**Excerpted data**
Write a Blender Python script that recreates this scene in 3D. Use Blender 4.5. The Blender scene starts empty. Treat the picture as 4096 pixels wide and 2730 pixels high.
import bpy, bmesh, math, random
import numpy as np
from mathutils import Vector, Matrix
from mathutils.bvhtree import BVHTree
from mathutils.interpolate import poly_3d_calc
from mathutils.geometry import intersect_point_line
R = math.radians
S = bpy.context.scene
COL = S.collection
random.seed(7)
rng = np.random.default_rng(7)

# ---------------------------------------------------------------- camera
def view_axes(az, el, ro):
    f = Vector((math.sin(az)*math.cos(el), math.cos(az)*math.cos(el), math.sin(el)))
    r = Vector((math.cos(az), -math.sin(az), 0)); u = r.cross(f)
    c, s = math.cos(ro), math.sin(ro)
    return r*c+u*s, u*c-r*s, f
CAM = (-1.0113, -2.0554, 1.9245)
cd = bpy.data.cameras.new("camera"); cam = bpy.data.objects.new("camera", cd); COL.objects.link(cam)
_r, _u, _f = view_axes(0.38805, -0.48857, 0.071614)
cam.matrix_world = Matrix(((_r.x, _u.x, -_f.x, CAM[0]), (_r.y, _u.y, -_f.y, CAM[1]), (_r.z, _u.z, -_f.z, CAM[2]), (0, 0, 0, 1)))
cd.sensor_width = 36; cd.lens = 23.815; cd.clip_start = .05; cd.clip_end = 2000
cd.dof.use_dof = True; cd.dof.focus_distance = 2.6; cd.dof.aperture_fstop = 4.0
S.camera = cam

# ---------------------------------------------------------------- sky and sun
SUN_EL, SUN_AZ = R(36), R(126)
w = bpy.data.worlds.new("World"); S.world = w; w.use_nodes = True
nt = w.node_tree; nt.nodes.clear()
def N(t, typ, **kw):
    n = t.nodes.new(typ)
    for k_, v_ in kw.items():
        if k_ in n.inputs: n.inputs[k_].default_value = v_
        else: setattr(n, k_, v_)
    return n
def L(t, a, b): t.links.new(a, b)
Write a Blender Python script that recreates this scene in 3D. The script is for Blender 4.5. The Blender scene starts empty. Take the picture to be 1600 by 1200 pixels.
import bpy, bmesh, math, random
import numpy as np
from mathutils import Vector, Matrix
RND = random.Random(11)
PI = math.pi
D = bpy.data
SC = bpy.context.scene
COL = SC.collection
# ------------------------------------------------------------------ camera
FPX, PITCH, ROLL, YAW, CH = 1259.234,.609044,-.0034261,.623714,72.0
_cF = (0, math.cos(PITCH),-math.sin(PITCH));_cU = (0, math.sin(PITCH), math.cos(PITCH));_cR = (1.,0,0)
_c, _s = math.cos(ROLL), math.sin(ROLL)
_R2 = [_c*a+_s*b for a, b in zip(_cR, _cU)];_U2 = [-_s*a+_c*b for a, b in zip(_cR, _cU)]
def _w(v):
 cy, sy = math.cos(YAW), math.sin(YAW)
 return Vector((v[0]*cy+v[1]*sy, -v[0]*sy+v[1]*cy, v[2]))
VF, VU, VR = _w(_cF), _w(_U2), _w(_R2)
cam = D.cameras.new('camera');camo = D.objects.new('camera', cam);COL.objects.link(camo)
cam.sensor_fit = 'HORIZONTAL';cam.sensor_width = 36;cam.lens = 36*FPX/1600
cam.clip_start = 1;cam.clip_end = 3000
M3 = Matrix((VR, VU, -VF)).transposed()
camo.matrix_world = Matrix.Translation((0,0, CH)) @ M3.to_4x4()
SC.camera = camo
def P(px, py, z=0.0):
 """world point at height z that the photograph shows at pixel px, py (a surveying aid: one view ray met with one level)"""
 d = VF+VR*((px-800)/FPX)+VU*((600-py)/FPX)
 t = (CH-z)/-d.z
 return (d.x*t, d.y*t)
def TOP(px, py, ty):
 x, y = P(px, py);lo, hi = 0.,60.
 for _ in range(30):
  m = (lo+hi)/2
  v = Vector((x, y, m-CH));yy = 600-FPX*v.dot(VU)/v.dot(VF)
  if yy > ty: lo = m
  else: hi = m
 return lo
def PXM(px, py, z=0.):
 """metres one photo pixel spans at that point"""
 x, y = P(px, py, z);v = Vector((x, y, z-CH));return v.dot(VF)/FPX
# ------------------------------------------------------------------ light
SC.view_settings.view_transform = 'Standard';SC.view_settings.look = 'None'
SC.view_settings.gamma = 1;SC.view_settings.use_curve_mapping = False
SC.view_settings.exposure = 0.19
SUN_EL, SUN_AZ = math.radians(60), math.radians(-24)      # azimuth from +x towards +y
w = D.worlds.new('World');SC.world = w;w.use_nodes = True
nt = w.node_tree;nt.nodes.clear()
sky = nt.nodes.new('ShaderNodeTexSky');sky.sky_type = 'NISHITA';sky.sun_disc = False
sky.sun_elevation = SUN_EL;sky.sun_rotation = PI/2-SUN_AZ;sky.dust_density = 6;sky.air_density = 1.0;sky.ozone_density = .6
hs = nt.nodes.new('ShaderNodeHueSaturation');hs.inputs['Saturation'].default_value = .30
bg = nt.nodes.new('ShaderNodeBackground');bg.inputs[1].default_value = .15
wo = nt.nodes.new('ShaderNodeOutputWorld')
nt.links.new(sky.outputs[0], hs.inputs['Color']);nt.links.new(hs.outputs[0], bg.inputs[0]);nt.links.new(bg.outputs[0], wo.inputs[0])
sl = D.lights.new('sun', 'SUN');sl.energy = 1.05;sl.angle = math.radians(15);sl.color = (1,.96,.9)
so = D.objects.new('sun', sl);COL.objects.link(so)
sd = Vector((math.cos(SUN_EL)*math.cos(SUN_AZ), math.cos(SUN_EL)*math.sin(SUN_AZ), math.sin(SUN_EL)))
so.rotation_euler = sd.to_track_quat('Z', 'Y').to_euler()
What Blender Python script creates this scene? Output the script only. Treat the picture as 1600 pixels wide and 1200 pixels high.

**Exercise prompt**
The entries above should be repeated exactly, every one of them.

**Completed task**
Write a Blender Python script that recreates this scene in 3D. Use Blender 4.5. The Blender scene starts empty. Treat the picture as 4096 pixels wide and 2730 pixels high.
import bpy, bmesh, math, random
import numpy as np
from mathutils import Vector, Matrix
from mathutils.bvhtree import BVHTree
from mathutils.interpolate import poly_3d_calc
from mathutils.geometry import intersect_point_line
R = math.radians
S = bpy.context.scene
COL = S.collection
random.seed(7)
rng = np.random.default_rng(7)

# ---------------------------------------------------------------- camera
def view_axes(az, el, ro):
    f = Vector((math.sin(az)*math.cos(el), math.cos(az)*math.cos(el), math.sin(el)))
    r = Vector((math.cos(az), -math.sin(az), 0)); u = r.cross(f)
    c, s = math.cos(ro), math.sin(ro)
    return r*c+u*s, u*c-r*s, f
CAM = (-1.0113, -2.0554, 1.9245)
cd = bpy.data.cameras.new("camera"); cam = bpy.data.objects.new("camera", cd); COL.objects.link(cam)
_r, _u, _f = view_axes(0.38805, -0.48857, 0.071614)
cam.matrix_world = Matrix(((_r.x, _u.x, -_f.x, CAM[0]), (_r.y, _u.y, -_f.y, CAM[1]), (_r.z, _u.z, -_f.z, CAM[2]), (0, 0, 0, 1)))
cd.sensor_width = 36; cd.lens = 23.815; cd.clip_start = .05; cd.clip_end = 2000
cd.dof.use_dof = True; cd.dof.focus_distance = 2.6; cd.dof.aperture_fstop = 4.0
S.camera = cam

# ---------------------------------------------------------------- sky and sun
SUN_EL, SUN_AZ = R(36), R(126)
w = bpy.data.worlds.new("World"); S.world = w; w.use_nodes = True
nt = w.node_tree; nt.nodes.clear()
def N(t, typ, **kw):
    n = t.nodes.new(typ)
    for k_, v_ in kw.items():
        if k_ in n.inputs: n.inputs[k_].default_value = v_
        else: setattr(n, k_, v_)
    return n
def L(t, a, b): t.links.new(a, b)
Write a Blender Python script that recreates this scene in 3D. The script is for Blender 4.5. The Blender scene starts empty. Take the picture to be 1600 by 1200 pixels.
import bpy, bmesh, math, random
import numpy as np
from mathutils import Vector, Matrix
RND = random.Random(11)
PI = math.pi
D = bpy.data
SC = bpy.context.scene
COL = SC.collection
# ------------------------------------------------------------------ camera
FPX, PITCH, ROLL, YAW, CH = 1259.234,.609044,-.0034261,.623714,72.0
_cF = (0, math.cos(PITCH),-math.sin(PITCH));_cU = (0, math.sin(PITCH), math.cos(PITCH));_cR = (1.,0,0)
_c, _s = math.cos(ROLL), math.sin(ROLL)
_R2 = [_c*a+_s*b for a, b in zip(_cR, _cU)];_U2 = [-_s*a+_c*b for a, b in zip(_cR, _cU)]
def _w(v):
 cy, sy = math.cos(YAW), math.sin(YAW)
 return Vector((v[0]*cy+v[1]*sy, -v[0]*sy+v[1]*cy, v[2]))
VF, VU, VR = _w(_cF), _w(_U2), _w(_R2)
cam = D.cameras.new('camera');camo = D.objects.new('camera', cam);COL.objects.link(camo)
cam.sensor_fit = 'HORIZONTAL';cam.sensor_width = 36;cam.lens = 36*FPX/1600
cam.clip_start = 1;cam.clip_end = 3000
M3 = Matrix((VR, VU, -VF)).transposed()
camo.matrix_world = Matrix.Translation((0,0, CH)) @ M3.to_4x4()
SC.camera = camo
def P(px, py, z=0.0):
 """world point at height z that the photograph shows at pixel px, py (a surveying aid: one view ray met with one level)"""
 d = VF+VR*((px-800)/FPX)+VU*((600-py)/FPX)
 t = (CH-z)/-d.z
 return (d.x*t, d.y*t)
def TOP(px, py, ty):
 x, y = P(px, py);lo, hi = 0.,60.
 for _ in range(30):
  m = (lo+hi)/2
  v = Vector((x, y, m-CH));yy = 600-FPX*v.dot(VU)/v.dot(VF)
  if yy > ty: lo = m
  else: hi = m
 return lo
def PXM(px, py, z=0.):
 """metres one photo pixel spans at that point"""
 x, y = P(px, py, z);v = Vector((x, y, z-CH));return v.dot(VF)/FPX
# ------------------------------------------------------------------ light
SC.view_settings.view_transform = 'Standard';SC.view_settings.look = 'None'
SC.view_settings.gamma = 1;SC.view_settings.use_curve_mapping = False
SC.view_settings.exposure = 0.19
SUN_EL, SUN_AZ = math.radians(60), math.radians(-24)      # azimuth from +x towards +y
w = D.worlds.new('World');SC.world = w;w.use_nodes = True
nt = w.node_tree;nt.nodes.clear()
sky = nt.nodes.new('ShaderNodeTexSky');sky.sky_type = 'NISHITA';sky.sun_disc = False
sky.sun_elevation = SUN_EL;sky.sun_rotation = PI/2-SUN_AZ;sky.dust_density = 6;sky.air_density = 1.0;sky.ozone_density = .6
hs = nt.nodes.new('ShaderNodeHueSaturation');hs.inputs['Saturation'].default_value = .30
bg = nt.nodes.new('ShaderNodeBackground');bg.inputs[1].default_value = .15
wo = nt.nodes.new('ShaderNodeOutputWorld')
nt.links.new(sky.outputs[0], hs.inputs['Color']);nt.links.new(hs.outputs[0], bg.inputs[0]);nt.links.new(bg.outputs[0], wo.inputs[0])
sl = D.lights.new('sun', 'SUN');sl.energy = 1.05;sl.angle = math.radians(15);sl.color = (1,.96,.9)
so = D.objects.new('sun', sl);COL.objects.link(so)
sd = Vector((math.cos(SUN_EL)*math.cos(SUN_AZ), math.cos(SUN_EL)*math.sin(SUN_AZ), math.sin(SUN_EL)))
so.rotation_euler = sd.to_track_quat('Z', 'Y').to_euler()
What Blender Python script creates this scene? Output the script only. Treat the picture as 1600 pixels wide and 1200 pixels high.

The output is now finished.